The government has amended four articles of a decree governing Mexico’s financing cooperation strategy toward Mesoamerican and the Caribbean countries, originally enacted in December 2011.

A notice in the official gazette from Monday said the change comes with “a new vision to enable a better use of the funds included in the Infrastructure Fund for Mesoamerica and the Caribbean.”

Under the amended decree, financing is not restricted to infrastructure anymore. Funding for human capital development, equipping of migration facilities and shelters, the development of migration-related registration, control, and follow-up systems, and for training, assistance, studies and trade exchange, among others, is now possible.

Also, the foreign affairs ministry (SRE) will take over management of the fund – set up as public trust, not a state-owned entity – from the finance ministry (SHCP). 

The makeup of the technical committee managing the fund will also change. From now on, not the finance ministry but the foreign ministry will head the fund and have a majority in the technical committee.

The finance ministry has now 30 days to modify the contract for the fund, after which the technical committee will issue new operating rules.

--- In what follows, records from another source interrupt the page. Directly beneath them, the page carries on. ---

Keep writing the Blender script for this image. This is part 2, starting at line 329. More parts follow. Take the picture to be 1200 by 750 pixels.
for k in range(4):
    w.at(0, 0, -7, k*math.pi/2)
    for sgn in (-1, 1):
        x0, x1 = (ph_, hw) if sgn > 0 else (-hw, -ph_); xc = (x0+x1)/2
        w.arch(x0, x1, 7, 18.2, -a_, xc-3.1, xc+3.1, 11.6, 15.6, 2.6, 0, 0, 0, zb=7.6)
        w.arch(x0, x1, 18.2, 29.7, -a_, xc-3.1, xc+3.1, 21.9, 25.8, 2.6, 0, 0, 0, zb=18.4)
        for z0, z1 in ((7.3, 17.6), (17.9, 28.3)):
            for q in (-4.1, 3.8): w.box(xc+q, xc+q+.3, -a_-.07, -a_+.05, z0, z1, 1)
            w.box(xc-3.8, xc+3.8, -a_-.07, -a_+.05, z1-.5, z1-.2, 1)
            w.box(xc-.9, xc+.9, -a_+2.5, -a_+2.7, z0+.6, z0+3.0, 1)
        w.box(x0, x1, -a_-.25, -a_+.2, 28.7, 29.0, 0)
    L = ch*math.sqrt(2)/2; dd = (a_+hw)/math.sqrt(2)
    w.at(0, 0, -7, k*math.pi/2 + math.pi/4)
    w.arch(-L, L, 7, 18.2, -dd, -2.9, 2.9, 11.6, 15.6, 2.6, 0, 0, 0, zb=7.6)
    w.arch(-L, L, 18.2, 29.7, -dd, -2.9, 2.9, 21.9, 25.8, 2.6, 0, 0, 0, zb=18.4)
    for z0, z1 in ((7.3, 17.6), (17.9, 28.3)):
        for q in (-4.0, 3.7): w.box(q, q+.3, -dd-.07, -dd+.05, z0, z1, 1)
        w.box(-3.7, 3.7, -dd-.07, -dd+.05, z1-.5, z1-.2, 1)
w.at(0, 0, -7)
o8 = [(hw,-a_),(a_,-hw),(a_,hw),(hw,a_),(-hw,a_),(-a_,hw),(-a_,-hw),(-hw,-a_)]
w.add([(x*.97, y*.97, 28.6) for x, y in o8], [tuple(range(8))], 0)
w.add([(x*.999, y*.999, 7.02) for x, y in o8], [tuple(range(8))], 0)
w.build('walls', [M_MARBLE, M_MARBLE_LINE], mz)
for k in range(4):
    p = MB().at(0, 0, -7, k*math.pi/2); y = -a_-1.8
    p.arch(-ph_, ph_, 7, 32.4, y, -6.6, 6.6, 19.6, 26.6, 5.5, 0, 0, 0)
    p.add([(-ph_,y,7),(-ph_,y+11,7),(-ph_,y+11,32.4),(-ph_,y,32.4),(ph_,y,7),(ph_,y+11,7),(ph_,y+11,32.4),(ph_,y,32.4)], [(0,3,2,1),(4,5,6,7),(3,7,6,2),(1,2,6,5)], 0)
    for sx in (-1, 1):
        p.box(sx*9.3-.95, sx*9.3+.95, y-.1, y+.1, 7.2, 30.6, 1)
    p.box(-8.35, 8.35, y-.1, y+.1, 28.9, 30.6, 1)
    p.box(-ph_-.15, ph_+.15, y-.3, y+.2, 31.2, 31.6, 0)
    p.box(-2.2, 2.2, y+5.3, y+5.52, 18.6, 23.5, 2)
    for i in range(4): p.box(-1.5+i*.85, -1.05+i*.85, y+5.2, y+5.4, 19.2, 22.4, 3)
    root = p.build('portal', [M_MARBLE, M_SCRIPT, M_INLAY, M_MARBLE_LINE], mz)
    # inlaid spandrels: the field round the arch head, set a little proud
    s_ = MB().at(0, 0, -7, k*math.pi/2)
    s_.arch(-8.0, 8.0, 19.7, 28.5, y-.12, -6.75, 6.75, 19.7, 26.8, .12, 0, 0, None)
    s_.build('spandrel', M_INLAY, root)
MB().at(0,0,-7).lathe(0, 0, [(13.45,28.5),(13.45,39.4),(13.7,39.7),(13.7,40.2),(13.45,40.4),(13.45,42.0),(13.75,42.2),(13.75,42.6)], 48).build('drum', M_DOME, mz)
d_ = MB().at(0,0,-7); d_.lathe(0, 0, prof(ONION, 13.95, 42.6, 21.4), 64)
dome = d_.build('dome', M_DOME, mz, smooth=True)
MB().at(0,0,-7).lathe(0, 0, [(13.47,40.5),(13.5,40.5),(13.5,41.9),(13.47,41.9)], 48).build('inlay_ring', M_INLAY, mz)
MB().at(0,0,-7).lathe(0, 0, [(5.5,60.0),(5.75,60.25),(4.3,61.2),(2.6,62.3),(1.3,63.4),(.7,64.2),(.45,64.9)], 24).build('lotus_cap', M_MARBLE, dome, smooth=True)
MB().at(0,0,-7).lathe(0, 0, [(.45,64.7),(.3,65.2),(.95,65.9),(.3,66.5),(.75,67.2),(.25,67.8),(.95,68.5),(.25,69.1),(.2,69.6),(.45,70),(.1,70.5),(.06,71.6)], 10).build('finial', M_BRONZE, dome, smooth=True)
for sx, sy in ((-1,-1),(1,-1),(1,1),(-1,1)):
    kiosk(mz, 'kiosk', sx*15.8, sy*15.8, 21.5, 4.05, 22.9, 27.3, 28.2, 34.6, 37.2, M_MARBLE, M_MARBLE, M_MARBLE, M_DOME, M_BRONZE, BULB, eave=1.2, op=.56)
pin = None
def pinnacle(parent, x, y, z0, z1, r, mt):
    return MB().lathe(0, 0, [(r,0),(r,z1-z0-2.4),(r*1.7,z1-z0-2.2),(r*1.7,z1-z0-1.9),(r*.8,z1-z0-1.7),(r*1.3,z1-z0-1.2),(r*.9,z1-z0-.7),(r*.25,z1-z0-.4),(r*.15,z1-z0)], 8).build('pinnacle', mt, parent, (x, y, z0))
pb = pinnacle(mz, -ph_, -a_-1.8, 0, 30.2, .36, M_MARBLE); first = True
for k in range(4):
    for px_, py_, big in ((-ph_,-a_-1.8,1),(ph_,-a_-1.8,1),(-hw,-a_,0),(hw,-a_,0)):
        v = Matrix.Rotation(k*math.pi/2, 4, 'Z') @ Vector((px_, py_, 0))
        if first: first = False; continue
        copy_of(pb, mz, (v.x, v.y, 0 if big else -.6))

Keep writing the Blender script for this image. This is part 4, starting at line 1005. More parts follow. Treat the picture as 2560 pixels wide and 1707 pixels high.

Created during the Calderón administration, Mexico aimed to use the Mesoamerica and Caribbean infrastructure fund, better known as Yucatán fund, to offer non-recoverable aid and loans, provide partial guarantees or serve as collateral for financing infrastructure projects in Central America and the Caribbean together with the IDB or the Central American Bank for Economic Integration (Cabei). The fund could also be used for hiring technical assistance, engineers, finance experts and project managers for specific initiatives.

After taking office in December, President Andrés Manuel López Obrador (AMLO) pledged to advance a plan for the development of El Salvador, Guatemala, Honduras and Mexico.

Commissioned to the UN Economic Commission for Latin America & the Caribbean (ECLAC), the plan was unveiled in May, with the objective to boost economic development in Central America and curb migration to the US via Mexico. It has a strong infrastructure component.

However, recent tariff threats from the US led Mexico to make concessions on immigration enforcement, which requires strengthening the government’s capacity to process the large flows of migrants that attempt to cross the country on their way north.